Wednesday, February 15, 2017

The Flynn affair

Some noteworthy articles about the Flynn affair:

Eli Lake: The Political Assassination of Michael Flynn

Normally intercepts of U.S. officials and citizens are some of the most tightly held government secrets. This is for good reason. Selectively disclosing details of private conversations monitored by the FBI or NSA gives the permanent state the power to destroy reputations from the cloak of anonymity. This is what police states do. 
In the past it was considered scandalous for senior U.S. officials to even request the identities of U.S. officials incidentally monitored by the government (normally they are redacted from intelligence reports). John Bolton's nomination to be U.S. ambassador to the United Nations was derailed in 2006 after the NSA confirmed he had made 10 such requests when he was Undersecretary of State for Arms Control in George W. Bush's first term. The fact that the intercepts of Flynn's conversations with Kislyak appear to have been widely distributed inside the government is a red flag.

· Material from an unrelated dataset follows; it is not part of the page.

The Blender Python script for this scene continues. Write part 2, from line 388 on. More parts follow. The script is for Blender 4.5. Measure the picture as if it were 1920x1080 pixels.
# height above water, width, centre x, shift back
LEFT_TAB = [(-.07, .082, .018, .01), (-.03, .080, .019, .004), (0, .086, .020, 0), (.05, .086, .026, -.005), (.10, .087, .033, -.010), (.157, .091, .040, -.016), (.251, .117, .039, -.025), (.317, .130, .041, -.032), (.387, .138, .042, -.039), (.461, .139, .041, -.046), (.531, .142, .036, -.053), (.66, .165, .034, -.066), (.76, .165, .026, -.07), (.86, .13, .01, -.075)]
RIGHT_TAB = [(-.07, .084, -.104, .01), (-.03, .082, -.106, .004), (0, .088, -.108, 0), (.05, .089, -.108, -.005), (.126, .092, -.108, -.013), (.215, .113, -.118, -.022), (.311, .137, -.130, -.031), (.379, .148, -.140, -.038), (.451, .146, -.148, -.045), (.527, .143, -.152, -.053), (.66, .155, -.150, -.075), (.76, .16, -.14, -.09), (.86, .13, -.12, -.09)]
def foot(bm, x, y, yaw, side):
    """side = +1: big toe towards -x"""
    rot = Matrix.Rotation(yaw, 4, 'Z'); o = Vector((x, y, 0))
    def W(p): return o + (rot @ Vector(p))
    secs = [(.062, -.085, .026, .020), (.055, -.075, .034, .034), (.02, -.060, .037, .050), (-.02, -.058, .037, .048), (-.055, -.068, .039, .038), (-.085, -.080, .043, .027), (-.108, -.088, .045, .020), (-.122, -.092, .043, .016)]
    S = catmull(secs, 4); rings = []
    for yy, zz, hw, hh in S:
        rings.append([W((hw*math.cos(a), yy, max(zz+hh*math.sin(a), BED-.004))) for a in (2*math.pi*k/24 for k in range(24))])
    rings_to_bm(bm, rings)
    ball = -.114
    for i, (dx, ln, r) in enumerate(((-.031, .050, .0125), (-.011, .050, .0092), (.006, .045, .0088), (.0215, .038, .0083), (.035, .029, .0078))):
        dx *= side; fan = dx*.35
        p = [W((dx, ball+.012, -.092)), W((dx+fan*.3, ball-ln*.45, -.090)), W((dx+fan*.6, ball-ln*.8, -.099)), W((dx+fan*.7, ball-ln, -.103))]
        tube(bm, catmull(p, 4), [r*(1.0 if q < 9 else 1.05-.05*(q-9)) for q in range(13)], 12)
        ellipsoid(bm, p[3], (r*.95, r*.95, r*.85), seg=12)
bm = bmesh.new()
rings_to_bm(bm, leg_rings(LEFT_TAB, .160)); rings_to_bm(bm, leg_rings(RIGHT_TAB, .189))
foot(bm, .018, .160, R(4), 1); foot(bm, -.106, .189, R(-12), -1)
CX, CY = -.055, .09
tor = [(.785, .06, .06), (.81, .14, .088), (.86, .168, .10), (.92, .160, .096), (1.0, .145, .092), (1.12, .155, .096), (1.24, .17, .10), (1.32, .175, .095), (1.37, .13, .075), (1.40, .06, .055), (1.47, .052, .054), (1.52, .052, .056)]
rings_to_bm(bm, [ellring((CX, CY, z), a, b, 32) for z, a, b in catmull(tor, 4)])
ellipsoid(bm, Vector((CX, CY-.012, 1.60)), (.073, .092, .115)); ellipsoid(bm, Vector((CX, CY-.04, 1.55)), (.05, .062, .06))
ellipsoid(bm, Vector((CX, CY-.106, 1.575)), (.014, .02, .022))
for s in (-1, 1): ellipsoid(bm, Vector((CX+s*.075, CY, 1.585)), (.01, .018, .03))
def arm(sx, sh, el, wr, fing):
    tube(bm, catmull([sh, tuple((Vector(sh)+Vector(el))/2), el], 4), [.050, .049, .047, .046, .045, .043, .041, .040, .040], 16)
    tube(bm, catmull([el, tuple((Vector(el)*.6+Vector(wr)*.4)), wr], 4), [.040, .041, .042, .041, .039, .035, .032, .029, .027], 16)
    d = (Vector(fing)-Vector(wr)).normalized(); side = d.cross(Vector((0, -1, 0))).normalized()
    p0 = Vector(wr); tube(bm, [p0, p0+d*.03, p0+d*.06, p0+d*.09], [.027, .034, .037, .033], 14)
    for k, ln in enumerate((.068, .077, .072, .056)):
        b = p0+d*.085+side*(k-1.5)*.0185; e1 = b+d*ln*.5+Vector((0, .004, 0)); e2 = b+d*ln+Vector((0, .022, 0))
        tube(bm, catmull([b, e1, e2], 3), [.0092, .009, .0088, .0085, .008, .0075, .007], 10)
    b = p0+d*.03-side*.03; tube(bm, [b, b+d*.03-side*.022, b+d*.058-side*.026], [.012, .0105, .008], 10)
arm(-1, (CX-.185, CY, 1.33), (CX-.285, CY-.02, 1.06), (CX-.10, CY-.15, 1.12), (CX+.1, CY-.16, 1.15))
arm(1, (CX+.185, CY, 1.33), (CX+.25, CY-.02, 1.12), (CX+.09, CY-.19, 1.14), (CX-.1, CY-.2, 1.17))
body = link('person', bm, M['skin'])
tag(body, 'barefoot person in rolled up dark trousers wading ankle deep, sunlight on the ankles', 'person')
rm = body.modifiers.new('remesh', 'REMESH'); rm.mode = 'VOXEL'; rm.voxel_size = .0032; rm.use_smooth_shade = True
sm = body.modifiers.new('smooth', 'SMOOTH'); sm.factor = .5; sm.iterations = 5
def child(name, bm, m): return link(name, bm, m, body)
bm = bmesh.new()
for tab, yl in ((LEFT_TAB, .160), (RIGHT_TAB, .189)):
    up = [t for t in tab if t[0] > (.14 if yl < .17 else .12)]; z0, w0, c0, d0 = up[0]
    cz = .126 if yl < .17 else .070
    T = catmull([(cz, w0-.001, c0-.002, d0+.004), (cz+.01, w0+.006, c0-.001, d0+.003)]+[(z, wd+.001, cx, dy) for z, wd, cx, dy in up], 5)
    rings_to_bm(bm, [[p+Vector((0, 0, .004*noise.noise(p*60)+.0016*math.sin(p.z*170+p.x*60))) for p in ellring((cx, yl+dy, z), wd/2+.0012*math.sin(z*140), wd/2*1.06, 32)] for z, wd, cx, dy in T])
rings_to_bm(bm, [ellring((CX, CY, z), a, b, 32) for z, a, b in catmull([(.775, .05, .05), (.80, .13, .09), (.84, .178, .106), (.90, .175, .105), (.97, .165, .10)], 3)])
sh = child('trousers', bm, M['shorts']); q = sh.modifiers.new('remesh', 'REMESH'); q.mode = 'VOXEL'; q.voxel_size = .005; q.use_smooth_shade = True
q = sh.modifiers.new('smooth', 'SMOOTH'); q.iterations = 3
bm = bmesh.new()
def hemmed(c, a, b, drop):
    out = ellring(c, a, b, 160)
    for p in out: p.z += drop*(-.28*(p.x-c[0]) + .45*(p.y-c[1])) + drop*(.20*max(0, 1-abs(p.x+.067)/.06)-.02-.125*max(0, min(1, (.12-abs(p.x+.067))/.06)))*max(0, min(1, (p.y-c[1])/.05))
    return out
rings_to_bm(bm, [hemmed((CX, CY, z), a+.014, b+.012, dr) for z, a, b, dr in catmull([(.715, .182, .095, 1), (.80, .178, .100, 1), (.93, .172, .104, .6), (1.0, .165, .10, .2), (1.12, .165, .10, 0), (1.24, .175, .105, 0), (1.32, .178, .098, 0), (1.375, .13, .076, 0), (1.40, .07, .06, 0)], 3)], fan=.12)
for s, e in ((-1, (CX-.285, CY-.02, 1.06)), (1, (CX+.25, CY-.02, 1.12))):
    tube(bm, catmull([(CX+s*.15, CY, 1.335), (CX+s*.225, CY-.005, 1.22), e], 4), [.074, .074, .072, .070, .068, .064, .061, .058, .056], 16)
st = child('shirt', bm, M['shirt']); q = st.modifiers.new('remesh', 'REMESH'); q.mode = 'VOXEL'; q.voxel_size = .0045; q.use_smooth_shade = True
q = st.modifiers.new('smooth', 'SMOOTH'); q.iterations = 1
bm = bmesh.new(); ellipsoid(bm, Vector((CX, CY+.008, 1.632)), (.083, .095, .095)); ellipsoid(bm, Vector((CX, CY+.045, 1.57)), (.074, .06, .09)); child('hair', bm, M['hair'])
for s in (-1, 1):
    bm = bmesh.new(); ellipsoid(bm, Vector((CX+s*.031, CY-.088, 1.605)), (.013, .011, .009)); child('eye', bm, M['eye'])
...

Mike Cernovich: What General Flynn’s Resignation Means for America

Tonight the fake news media landed a tactical nuke on America. The line has been broken, and the media now knows Trump is far more sensitive to bad press than he seemed to be during the campaign. [...]
When Trump fires or forces someone to resign, he has given power to the media. [...]
Flynn was always a target because only he, Bannon, Kellyanne Conway, and Stephen Miller are in touch with Trump’s base.
Trump should have disbanded the White House Press Corps, as I advised. This lack of access would have put CNN on the state playing field as an ordinary blog. They’d be starved for ad revenue.
Tonight was a major stategic defeat. The fake news media and so-called #TheResistance are inspired.

Vox Day: National Security Adviser Flynn resigns

That's exactly what I said that he should do [resign] if the reports that he had lied were true. And, as I also mentioned, I don't see it as a loss to the God-Emperor at all, because Flynn was heavily influenced by the neocons, and by Michael Ledeen in particular. With him out, and Eliot Abrams being rejected, I anticipate that some of the pressure to instigate trouble with Iran will be reduced. 
The opposition media will consider this a scalp and will try to make the most of it, and they will fail to recognize what I pointed out before the inauguration, which is that the Trump administration is almost certainly going to have record turnover, as the God-Emperor will quickly remove subordinates in whom he loses confidence or trust. It worked for him during the campaign and it will work for him in office.




And some tweets from John Robb:







Honestly, I can't make heads or tails of this. The situation is far too complex, fluid, and shrouded in secrecy for all but the most informed observers to have a meaningful opinion on it.

My intuition tells me this is a Bad Thing for us Trump supporters. I liked General Flynn and thought he would do a good job of reforming the intelligence agencies and bringing some measure of sanity back to our foreign policy. Also, this is looking more and more like a Deep State coup against the POTUS, in which case, sayonara, America - you were fun while you lasted.

On the other hand, I wouldn't sell Trump short. He has proven himself to be a lot smarter and more strategic than virtually anyone gave him credit for during the campaign, and it strikes me as premature to second-guess every single decision he makes on a daily basis. Trump is playing a long game, and, as Marco Rubio infamously claimed about Obama, he knows exactly what he's doing...

Our president is fighting an array of extremely powerful enemies in the Deep State, the permanent bureaucracy, Congress, the judiciary, the media, academia, the "international community"... it's basically just him and a half-dozen advisers, and his basket of deplorable supporters... versus THE WORLD. He made it this far - let's have a little faith in his judgment and abilities.

And Flynn is problematic, for the reasons Vox points out. I found his neocon growlings about Russia and other alleged enemies in his book The Field of Fight, co-authored by Michael "[Bomb Iran] Faster, Please" Ledeen, disturbing. Also, Flynn apparently misled Mike Pence about his phone call with the Russian ambassador, an offense that I would not expect the God-Emperor to take lightly, much as he may otherwise value Flynn.

The issue with Flynn may simply be that he is a born rebel. As he wrote in his book:

I was one of those nasty tough kids, hell-bent on breaking rules for the adrenaline rush and hardwired just enough not to care about the consequences. [...] 
My rehabilitation was the fastest in adolescent history. I had it coming, and it taught me that moral rehab is possible. I behaved during my term of probation and stopped all of my criminal activity. But I would always retain my strong impulse to challenge authority and to think and act on my own whenever possible. There is room for such types in America, even in the disciplined confines of the United States Army.

But not, perhaps, in the disciplined court of the God-Emperor.